There

I have a pathological need to be sincere and honest. For example, I can't comment "Oh what a cute baby!" when in fact the baby looks like a wrinkly, angry red blob.

To that effect, I cannot say I had a great and close relationship with my maternal grandmother. Grandma wasn't like papa, who was pure laughter and joy, she was a little bit, well, mean. She said what was on her mind, whether or not anyone wanted to hear it, and whether or not it was even true.

My first Thanksgiving coming home from college, I went to see her, admittedly well on my way to the freshman 15. Her first words, before even saying hello, "My God you've gotten fat." That was her, she didn't care if she insulted you on every level, she was going to say exactly what she thought.

But yesterday, at the news of her sudden and unexpected passing, I went through old scrapbooks and pictures. And she may not have always been nice, and she may not have been particularly "grandmotherly" but she was there.



Every birthday dinner we had at the house, she was always there. Complaining that the cake was too sugary, but always at the table.
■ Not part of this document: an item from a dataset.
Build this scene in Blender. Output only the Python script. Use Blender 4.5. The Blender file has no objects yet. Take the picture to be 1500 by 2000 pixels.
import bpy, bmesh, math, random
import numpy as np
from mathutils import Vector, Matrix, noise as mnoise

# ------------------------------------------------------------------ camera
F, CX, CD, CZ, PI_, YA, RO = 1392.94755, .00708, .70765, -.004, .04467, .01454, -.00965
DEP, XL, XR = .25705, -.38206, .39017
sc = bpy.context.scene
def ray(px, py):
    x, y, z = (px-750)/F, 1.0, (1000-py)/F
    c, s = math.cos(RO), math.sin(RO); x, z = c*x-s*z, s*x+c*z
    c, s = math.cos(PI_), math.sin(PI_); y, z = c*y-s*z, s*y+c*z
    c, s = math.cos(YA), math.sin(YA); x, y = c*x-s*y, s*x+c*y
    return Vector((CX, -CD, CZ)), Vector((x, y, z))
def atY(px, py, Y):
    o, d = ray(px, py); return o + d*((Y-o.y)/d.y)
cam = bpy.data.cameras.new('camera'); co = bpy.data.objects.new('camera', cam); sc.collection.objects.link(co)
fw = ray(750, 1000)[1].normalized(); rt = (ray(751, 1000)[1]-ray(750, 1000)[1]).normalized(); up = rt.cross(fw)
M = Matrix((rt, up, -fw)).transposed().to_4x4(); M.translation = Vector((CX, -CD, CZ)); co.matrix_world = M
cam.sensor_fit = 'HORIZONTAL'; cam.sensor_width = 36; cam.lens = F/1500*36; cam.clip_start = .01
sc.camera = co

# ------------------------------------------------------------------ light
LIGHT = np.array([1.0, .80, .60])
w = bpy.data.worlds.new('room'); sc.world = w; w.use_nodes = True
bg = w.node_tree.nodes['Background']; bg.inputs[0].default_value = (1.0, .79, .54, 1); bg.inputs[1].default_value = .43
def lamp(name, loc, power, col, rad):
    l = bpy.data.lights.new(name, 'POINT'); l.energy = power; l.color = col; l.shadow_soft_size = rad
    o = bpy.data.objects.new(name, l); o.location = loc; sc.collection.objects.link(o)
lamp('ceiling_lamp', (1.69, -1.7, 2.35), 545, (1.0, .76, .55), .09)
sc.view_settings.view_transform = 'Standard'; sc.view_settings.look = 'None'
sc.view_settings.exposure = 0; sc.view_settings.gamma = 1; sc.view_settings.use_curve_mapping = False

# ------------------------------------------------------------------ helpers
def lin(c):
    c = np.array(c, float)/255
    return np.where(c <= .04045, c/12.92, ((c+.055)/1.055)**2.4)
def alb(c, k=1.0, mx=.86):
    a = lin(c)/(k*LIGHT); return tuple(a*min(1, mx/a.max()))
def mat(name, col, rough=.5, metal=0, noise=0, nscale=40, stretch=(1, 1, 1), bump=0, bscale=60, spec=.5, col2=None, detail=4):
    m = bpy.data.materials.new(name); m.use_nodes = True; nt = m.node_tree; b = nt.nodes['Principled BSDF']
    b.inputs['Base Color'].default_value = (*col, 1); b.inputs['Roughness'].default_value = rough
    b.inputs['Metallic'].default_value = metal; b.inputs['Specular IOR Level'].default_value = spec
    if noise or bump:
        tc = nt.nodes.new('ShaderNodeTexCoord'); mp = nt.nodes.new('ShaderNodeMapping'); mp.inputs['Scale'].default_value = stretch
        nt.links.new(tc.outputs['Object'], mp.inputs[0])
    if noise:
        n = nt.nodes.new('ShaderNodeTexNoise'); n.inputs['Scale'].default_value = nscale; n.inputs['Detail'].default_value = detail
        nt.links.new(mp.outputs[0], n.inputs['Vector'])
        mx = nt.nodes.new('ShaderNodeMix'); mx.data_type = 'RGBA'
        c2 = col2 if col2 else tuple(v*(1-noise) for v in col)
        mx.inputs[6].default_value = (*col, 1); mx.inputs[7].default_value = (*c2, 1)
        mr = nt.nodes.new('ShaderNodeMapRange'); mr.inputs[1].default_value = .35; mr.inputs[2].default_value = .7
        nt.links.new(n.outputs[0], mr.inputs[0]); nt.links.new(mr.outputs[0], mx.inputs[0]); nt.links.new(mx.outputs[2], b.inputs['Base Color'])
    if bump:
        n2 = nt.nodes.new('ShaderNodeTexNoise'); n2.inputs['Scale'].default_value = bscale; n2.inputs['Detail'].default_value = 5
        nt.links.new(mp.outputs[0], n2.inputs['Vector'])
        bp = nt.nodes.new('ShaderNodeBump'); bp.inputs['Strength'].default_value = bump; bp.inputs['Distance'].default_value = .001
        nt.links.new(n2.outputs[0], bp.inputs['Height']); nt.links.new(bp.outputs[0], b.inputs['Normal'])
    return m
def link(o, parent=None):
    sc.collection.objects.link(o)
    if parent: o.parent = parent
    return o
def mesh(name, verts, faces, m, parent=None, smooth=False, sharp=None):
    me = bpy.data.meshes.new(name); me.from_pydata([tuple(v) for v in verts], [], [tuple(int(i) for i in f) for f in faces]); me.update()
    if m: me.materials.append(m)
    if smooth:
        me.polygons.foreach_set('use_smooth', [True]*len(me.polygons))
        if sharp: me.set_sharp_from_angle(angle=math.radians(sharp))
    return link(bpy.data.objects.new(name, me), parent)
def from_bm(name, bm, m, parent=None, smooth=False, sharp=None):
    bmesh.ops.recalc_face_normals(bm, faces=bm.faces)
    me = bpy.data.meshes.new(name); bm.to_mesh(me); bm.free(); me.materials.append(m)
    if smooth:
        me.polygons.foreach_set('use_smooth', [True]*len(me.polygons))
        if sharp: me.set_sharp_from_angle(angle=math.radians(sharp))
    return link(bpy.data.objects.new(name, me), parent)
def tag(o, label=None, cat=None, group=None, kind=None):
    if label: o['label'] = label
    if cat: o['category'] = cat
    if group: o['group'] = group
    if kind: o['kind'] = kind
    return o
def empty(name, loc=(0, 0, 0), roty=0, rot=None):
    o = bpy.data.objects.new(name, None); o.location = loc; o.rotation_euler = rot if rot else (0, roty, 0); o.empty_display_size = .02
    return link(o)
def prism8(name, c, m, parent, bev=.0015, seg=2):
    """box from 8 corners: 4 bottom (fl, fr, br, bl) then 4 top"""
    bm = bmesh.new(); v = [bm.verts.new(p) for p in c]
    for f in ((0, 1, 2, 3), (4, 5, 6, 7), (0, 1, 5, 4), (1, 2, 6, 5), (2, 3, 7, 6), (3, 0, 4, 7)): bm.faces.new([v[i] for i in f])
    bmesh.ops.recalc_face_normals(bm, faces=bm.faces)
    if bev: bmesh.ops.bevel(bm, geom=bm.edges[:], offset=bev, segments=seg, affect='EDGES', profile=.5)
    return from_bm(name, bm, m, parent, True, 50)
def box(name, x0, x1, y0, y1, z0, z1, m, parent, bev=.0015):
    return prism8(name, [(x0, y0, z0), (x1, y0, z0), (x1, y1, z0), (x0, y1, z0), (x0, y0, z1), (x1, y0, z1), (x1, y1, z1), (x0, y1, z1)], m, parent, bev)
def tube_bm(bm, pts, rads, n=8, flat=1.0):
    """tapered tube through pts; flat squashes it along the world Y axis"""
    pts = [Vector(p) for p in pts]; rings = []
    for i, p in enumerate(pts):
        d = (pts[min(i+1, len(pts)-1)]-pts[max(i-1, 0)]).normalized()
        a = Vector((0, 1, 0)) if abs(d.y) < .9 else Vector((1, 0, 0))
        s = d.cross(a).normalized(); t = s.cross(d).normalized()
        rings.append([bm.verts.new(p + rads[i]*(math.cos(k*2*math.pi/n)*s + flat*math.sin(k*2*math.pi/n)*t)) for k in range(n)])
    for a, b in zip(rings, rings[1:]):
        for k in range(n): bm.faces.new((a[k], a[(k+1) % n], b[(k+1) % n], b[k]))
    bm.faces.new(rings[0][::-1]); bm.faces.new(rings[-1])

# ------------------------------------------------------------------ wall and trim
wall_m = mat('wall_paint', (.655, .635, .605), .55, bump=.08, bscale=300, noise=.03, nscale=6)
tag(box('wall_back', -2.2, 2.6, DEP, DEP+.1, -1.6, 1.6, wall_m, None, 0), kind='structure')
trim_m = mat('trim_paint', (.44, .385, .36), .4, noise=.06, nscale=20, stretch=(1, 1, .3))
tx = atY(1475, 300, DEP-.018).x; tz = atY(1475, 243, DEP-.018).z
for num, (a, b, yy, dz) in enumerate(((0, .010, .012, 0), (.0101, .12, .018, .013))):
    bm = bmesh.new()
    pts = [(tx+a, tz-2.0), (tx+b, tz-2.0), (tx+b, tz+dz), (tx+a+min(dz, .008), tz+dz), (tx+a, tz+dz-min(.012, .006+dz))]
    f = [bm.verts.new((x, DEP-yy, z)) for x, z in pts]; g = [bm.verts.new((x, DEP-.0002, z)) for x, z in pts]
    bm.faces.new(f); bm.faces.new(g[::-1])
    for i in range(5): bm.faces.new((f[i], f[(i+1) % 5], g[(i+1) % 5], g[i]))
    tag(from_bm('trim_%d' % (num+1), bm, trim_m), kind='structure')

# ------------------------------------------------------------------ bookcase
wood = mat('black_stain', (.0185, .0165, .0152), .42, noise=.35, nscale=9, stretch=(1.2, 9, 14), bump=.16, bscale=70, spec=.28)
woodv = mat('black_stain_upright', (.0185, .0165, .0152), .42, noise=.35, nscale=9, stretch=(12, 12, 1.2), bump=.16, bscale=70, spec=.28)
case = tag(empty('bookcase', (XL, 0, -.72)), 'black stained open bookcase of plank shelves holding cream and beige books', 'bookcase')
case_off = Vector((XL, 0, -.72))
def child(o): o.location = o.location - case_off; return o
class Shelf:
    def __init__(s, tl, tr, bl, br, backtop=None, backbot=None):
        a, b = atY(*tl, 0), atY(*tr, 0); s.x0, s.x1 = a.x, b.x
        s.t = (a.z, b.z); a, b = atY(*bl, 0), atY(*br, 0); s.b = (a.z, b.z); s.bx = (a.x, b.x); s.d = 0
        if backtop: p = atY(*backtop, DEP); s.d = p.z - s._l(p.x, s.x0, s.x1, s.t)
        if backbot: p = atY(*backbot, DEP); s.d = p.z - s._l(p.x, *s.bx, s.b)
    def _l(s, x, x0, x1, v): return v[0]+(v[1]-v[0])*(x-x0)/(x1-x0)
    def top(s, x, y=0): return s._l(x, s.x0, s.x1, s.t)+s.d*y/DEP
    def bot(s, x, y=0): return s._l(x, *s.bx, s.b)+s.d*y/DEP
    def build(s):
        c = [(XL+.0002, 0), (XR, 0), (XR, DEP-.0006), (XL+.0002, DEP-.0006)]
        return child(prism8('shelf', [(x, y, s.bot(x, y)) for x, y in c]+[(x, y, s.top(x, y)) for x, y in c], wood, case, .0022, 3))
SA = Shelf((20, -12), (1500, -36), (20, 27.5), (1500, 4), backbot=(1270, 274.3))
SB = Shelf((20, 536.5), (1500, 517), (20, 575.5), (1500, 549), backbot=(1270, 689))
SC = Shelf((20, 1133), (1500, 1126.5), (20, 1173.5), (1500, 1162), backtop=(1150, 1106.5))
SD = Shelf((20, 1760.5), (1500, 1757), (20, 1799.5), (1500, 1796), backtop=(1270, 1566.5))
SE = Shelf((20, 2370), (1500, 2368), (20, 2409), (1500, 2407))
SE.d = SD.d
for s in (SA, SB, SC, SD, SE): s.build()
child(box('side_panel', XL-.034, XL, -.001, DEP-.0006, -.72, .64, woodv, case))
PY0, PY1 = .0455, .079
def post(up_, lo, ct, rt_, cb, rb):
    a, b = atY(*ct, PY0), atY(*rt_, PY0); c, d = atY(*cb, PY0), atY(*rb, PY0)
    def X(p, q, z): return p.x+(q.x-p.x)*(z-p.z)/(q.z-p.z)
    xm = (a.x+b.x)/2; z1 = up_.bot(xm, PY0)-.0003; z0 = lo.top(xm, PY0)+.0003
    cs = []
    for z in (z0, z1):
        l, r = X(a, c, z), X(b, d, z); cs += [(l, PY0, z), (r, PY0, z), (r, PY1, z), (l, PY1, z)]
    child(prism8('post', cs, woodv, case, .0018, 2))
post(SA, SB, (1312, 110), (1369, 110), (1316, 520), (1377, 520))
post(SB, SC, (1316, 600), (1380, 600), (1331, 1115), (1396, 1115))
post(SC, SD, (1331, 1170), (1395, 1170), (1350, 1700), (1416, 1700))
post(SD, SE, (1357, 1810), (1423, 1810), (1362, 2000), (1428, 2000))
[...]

From childhood birthday's with Minnie Mouse, and teenage friends coming over thinking we were so cool.


She was sitting at the table every Thanksgiving dinner, the only one with a cup of coffee, then sitting at the counter and watching mom, Moey and I hand wash and put away the mountain of dishes.

She came to every 4th of July picnic to watch us all on the go karts, came to the Trumbull County Fair just to sit in the stands and watch them prepare the track, she even came to my first drama production where I had a minor role and even dropped a line (she also pointed out that dropped line later. Again, no filter.).

I think that was her way of showing love. She wasn't affectionate in her words, she sometimes slammed doors in our faces, hollered, or even threw food. But then later, she would get over her anger, and she would show up and be present.



And it's hard for me to accept that we will no longer have her presence. She was such a staple, she was just always so there, that for her to not be just feels wrong.

Rest in peace gram, enjoy being with papa once more, I'm sure he's been waiting for you and missing you too the last 11 years.